Una relazione stretta non può funzionare senza fare qualcosa in favore dell’altro.
Anche alcune cose che non avremmo fatto se eravamo soli, cioè cose che non ci vengono “naturali” e spontanee.
Cose che non sono mosse dal desiderio di far felici noi, ma dal desiderio di far felice la persona che amiamo.
Cioè un “muoversi oltre sé” per “andare verso l’altro”.
Ci sono esigenze dell’altro a cui è necessario dare qualche risposta.
Ci sono esigenze nostre a cui è necessario che, in qualche modo e misura, l’altro dia risposta.
Se non facciamo alcune cose indispensabili l’uno per l’altro, la relazione non sarà sostenibile, perché entreremo in una sofferenza che andrà ad accumularsi e, prima o poi, il nostro tentativo di unione fallirà.
Un altro problema però è che noi non sappiamo “leggerci nel pensiero”.
Per cui, se abbiamo una esigenza che necessita dell’altro per essere soddisfatta, è necessario fargliela sapere attraverso una RICHIESTA.

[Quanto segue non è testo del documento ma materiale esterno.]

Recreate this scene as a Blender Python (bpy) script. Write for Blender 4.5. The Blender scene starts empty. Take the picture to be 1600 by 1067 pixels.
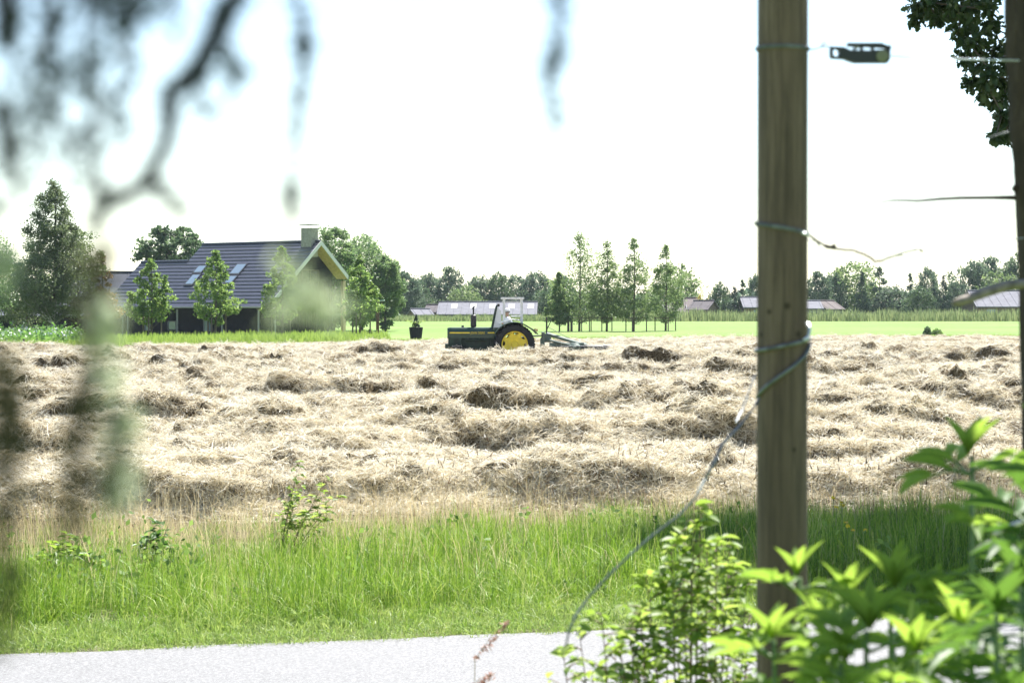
import bpy, bmesh, math, random
import numpy as np
from mathutils import Vector, Matrix, Euler
R = math.radians
random.seed(7)
rs = np.random.RandomState(7)

# ------------------------------------------------------------------ camera, sky, sun, exposure
F, CH, HY = 3390.0, 2.2, 482.0          # focal length in photo pixels, eye height, horizon row
sc = bpy.context.scene
cam_d = bpy.data.cameras.new("camera")
cam = bpy.data.objects.new("camera", cam_d); sc.collection.objects.link(cam)
cam.location = (0, 0, CH); cam.rotation_euler = (R(90), 0, 0)
cam_d.sensor_width = 36; cam_d.lens = F / 1600 * 36
cam_d.shift_y = -(533.5 - HY) / 1600
cam_d.clip_start = 0.05; cam_d.clip_end = 4000
cam_d.dof.use_dof = True; cam_d.dof.focus_distance = 60; cam_d.dof.aperture_fstop = 11.5
sc.camera = cam
SUN_EL, SUN_AZ = R(56), R(22)           # azimuth from +Y towards +X
SV = Vector((math.sin(SUN_AZ) * math.cos(SUN_EL), math.cos(SUN_AZ) * math.cos(SUN_EL), math.sin(SUN_EL)))
w = bpy.data.worlds.new("World"); sc.world = w; w.use_nodes = True
nt = w.node_tree; bg = nt.nodes['Background']
sky = nt.nodes.new('ShaderNodeTexSky'); sky.sky_type = 'NISHITA'; sky.sun_disc = False
sky.sun_elevation = SUN_EL; sky.sun_rotation = SUN_AZ; sky.air_density = 1.0; sky.dust_density = 0.2; sky.ozone_density = 1.0
nt.links.new(sky.outputs[0], bg.inputs[0]); bg.inputs[1].default_value = 0.066
sd = bpy.data.lights.new("sun", 'SUN'); sd.energy = 5.0; sd.angle = R(0.5); sd.color = (1, .97, .92)
so = bpy.data.objects.new("sun", sd); sc.collection.objects.link(so)
so.rotation_euler = SV.to_track_quat('Z', 'Y').to_euler()
sc.view_settings.view_transform = 'Standard'; sc.view_settings.look = 'None'
sc.view_settings.gamma = 1; sc.view_settings.exposure = 1.7
sc.cycles.max_bounces = 8; sc.cycles.transparent_max_bounces = 8; sc.cycles.diffuse_bounces = 3
sc.cycles.sample_clamp_indirect = 6

# ------------------------------------------------------------------ helpers
def P(px, py, Y): return Vector(((px - 800) / F * Y, Y, CH - (py - HY) / F * Y))
def PX(px, Y): return (px - 800) / F * Y
def sstep(a, b, x):
    t = np.clip((x - a) / (b - a), 0, 1); return t * t * (3 - 2 * t)
def ground(x, y):
    y = np.asarray(y, float)
    return 0.44 * sstep(185, 297, y) - 1.62 * sstep(306, 322, y)
_tab = np.random.RandomState(3).rand(256, 256)
def vnoise(x, y):
    xi = np.floor(x).astype(int); yi = np.floor(y).astype(int); fx = x - xi; fy = y - yi
    fx = fx * fx * (3 - 2 * fx); fy = fy * fy * (3 - 2 * fy)
    a = _tab[xi % 256, yi % 256]; b = _tab[(xi + 1) % 256, yi % 256]; c = _tab[xi % 256, (yi + 1) % 256]; d = _tab[(xi + 1) % 256, (yi + 1) % 256]
    return (a * (1 - fx) + b * fx) * (1 - fy) + (c * (1 - fx) + d * fx) * fy

def link(o): sc.collection.objects.link(o); return o
def tag(o, label=None, cat=None, group=None, kind=None):
    if label: o["label"] = label
    if cat: o["category"] = cat
    if group: o["group"] = group
    if kind: o["kind"] = kind
    return o
def empty(name, loc, rz=0, label=None, cat=None, group=None):
    o = bpy.data.objects.new(name, None); o.empty_display_size = .2; link(o)
    o.location = loc; o.rotation_euler = (0, 0, rz)
    return tag(o, label, cat, group)
def np_mesh(name, V, sizes, idx, m, rnd=None, smooth=False):
    me = bpy.data.meshes.new(name)
    V = np.asarray(V, np.float32).reshape(-1, 3); sizes = np.asarray(sizes, np.int32); idx = np.asarray(idx, np.int32)
    me.vertices.add(len(V)); me.vertices.foreach_set('co', V.ravel())
    me.loops.add(len(idx)); me.loops.foreach_set('vertex_index', idx)
    me.polygons.add(len(sizes)); me.polygons.foreach_set('loop_start', np.concatenate([[0], np.cumsum(sizes)[:-1]]).astype(np.int32))
    if smooth: me.polygons.foreach_set('use_smooth', np.ones(len(sizes), bool))
    me.update(calc_edges=True); me.validate()
    if rnd is not None:
        a = me.attributes.new('rnd', 'FLOAT', 'POINT'); a.data.foreach_set('value', np.asarray(rnd, np.float32))
    me.materials.append(m)
    return me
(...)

Farsi RICHIESTE reciproche nella relazione è inevitabile e indispensabile.
Però nella relazione stretta è necessario salvare contemporaneamente “capra e cavoli”.

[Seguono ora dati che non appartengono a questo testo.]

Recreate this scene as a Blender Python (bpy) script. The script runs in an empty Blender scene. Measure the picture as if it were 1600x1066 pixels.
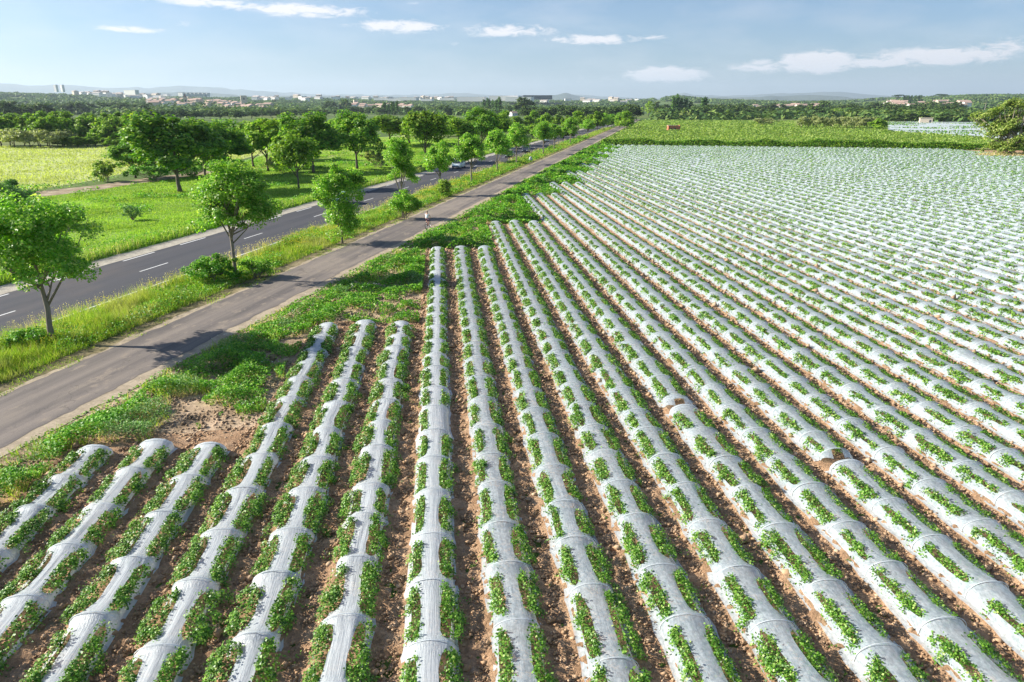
import bpy, bmesh, math, random
import numpy as np
from mathutils import Vector, Matrix
R = math.radians
random.seed(7); rng = np.random.default_rng(7)
sc = bpy.context.scene
col = sc.collection
# ------------------------------------------------------------------ camera
CAMH = 12.0; PITCH = R(18.98); YAW = R(5.669)
cam = bpy.data.objects.new('camera', bpy.data.cameras.new('camera')); col.objects.link(cam)
cam.location = (0, 0, CAMH); cam.rotation_euler = (R(90) - PITCH, 0, -YAW)
cam.data.lens = 24.0; cam.data.sensor_width = 36.0; cam.data.clip_end = 90000; cam.data.clip_start = 0.1
sc.camera = cam
# ------------------------------------------------------------------ light
SUN_EL = R(27.0); SH = Vector((1, -0.24, 0)).normalized()        # direction shadows fall
sd = bpy.data.lights.new('sun', 'SUN'); sd.energy = 5.0; sd.angle = R(0.5); sd.color = (1.0, 0.94, 0.82)
sun = bpy.data.objects.new('sun', sd); col.objects.link(sun)
ray = Vector((SH.x * math.cos(SUN_EL), SH.y * math.cos(SUN_EL), -math.sin(SUN_EL)))
sun.rotation_euler = ray.to_track_quat('-Z', 'Y').to_euler(); sun.location = (-60, 20, 60)
sc.view_settings.view_transform = 'Standard'; sc.view_settings.look = 'None'
sc.view_settings.gamma = 1; sc.view_settings.exposure = 1.12
world = bpy.data.worlds.new('World'); sc.world = world; world.use_nodes = True
wn = world.node_tree.nodes; wl = world.node_tree.links; wn.clear()

def N(nt, typ, **kw):
    n = nt.nodes.new(typ)
    for k, v in kw.items():
        if k.startswith('i_'):
            n.inputs[k[2:]].default_value = v
        else:
            setattr(n, k, v)
    return n
def math_(nt, op, a, b=None, clamp=False):
    n = nt.nodes.new('ShaderNodeMath'); n.operation = op; n.use_clamp = clamp
    for i, v in enumerate((a, b)):
        if v is None: continue
        if isinstance(v, (int, float)): n.inputs[i].default_value = v
        else: nt.links.new(v, n.inputs[i])
    return n.outputs[0]

wt = world.node_tree
sky = N(wt, 'ShaderNodeTexSky', sky_type='NISHITA', sun_disc=False)
sky.sun_elevation = SUN_EL; sky.sun_rotation = math.atan2(-SH.x, -SH.y)
sky.air_density = 1.0; sky.dust_density = .7; sky.ozone_density = 3.0; sky.altitude = 0
tc = N(wt, 'ShaderNodeTexCoord')
sep = N(wt, 'ShaderNodeSeparateXYZ'); wt.links.new(tc.outputs['Generated'], sep.inputs[0])
az = math_(wt, 'ARCTAN2', sep.outputs[0], sep.outputs[1])          # azimuth, radians, clockwise from +Y
el = math_(wt, 'ARCSINE', sep.outputs[2])
# thin clouds, each a soft patch of sky broken up by noise: azimuth, elevation, half widths (degrees), strength
CL = [(-16.0, 6.85, 4.6, .34, 1), (-10.0, 6.62, 5.6, .56, 1), (-21.3, 4.95, 2.7, .26, .95), (-18.2, 5.45, 1.2, .24, .8), (-3.1, 5.71, 4.2, .57, 1), (5.2, 5.46, 4.5, .62, .9),
      (11.6, 4.81, 4.0, .45, 1), (16.4, 4.93, 1.5, .26, .8), (28.1, 3.0, 2.9, .85, 1.3), (24.6, 2.75, 3.2, .6, .9), (32.0, 2.87, 3.4, .4, 1.1), (17.5, 2.3, 3.8, .66, 1.15), (35.8, 3.17, 5.5, .7, 1.1),
      (39.6, 3.53, 3, .9, .8), (-1.6, 7.33, 1.3, .2, .6), (1.5, 4.51, 1.2, .22, .6), (-7.0, 4.59, 1.0, .18, .5), (12.7, 1.88, 6.5, .5, .55), (44, 3.2, 6, 1.2, .7)]
tot = None
for a, e, wa, we, s in CL:
    da = math_(wt, 'DIVIDE', math_(wt, 'SUBTRACT', az, R(a)), R(wa))
    de = math_(wt, 'DIVIDE', math_(wt, 'SUBTRACT', el, R(e)), R(we))
    d2 = math_(wt, 'ADD', math_(wt, 'MULTIPLY', da, da), math_(wt, 'MULTIPLY', de, de))
    m = math_(wt, 'MULTIPLY', math_(wt, 'SUBTRACT', 1.0, math_(wt, 'MULTIPLY', d2, .55), True), s)
    tot = m if tot is None else math_(wt, 'MAXIMUM', tot, m)
cmb = N(wt, 'ShaderNodeCombineXYZ')
wt.links.new(math_(wt, 'MULTIPLY', az, 16.0), cmb.inputs[0]); wt.links.new(math_(wt, 'MULTIPLY', el, 52.0), cmb.inputs[1])
ns = N(wt, 'ShaderNodeTexNoise', i_Scale=2.6, i_Detail=10.0, i_Roughness=.68, i_Distortion=.9); wt.links.new(cmb.outputs[0], ns.inputs['Vector'])
cl = math_(wt, 'MULTIPLY', math_(wt, 'SUBTRACT', math_(wt, 'ADD', ns.outputs[0], math_(wt, 'MULTIPLY', tot, .50)), .755), 4.5, True)
veil = N(wt, 'ShaderNodeTexNoise', i_Scale=.55, i_Detail=5.0, i_Roughness=.55); wt.links.new(cmb.outputs[0], veil.inputs['Vector'])
vl = math_(wt, 'MULTIPLY', math_(wt, 'SUBTRACT', veil.outputs[0], .42), .7, True)
cl = math_(wt, 'MAXIMUM', math_(wt, 'MULTIPLY', math_(wt, 'MULTIPLY', cl, tot), 1.15, True), vl)
mx = N(wt, 'ShaderNodeMix', data_type='RGBA'); wt.links.new(cl, mx.inputs[0])
hs = N(wt, 'ShaderNodeHueSaturation', i_Saturation=1.0, i_Value=1.0); wt.links.new(sky.outputs[0], hs.inputs['Color'])
tint = N(wt, 'ShaderNodeMix', data_type='RGBA', blend_type='MULTIPLY'); tint.inputs[0].default_value = 1; tint.inputs[7].default_value = (.53, .645, .79, 1); wt.links.new(hs.outputs[0], tint.inputs[6]); wt.links.new(tint.outputs[2], mx.inputs[6]); mx.inputs[7].default_value = (6.2, 6.0, 6.1, 1)
bg = N(wt, 'ShaderNodeBackground', i_Strength=.08); wt.links.new(mx.outputs[2], bg.inputs['Color'])
wo = N(wt, 'ShaderNodeOutputWorld'); wt.links.new(bg.outputs[0], wo.inputs[0])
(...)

Salvare sia i “cavoli”, ovvero la sostenibilità pratica del vivere, le risposte ai nostri bisogni.
Sia salvare le “capre”, ovvero il clima affettivo della relazione, il sentirsi liberi e non obbligati, la necessità di non percepirci usati per degli scopi ma amati in modo disinteressato.
Insomma nella relazione stretta dobbiamo salvare sia la sostenibilità concreta (risposta ai bisogni), sia il vissuto affettivo (risposta ai sentimenti).
Per salvare i bisogni c’è bisogno di esprimere RICHIESTE all’interno del dialogo relazionale.
Per salvare i sentimenti, è necessario non portare PRETESE all’interno del dialogo relazionale.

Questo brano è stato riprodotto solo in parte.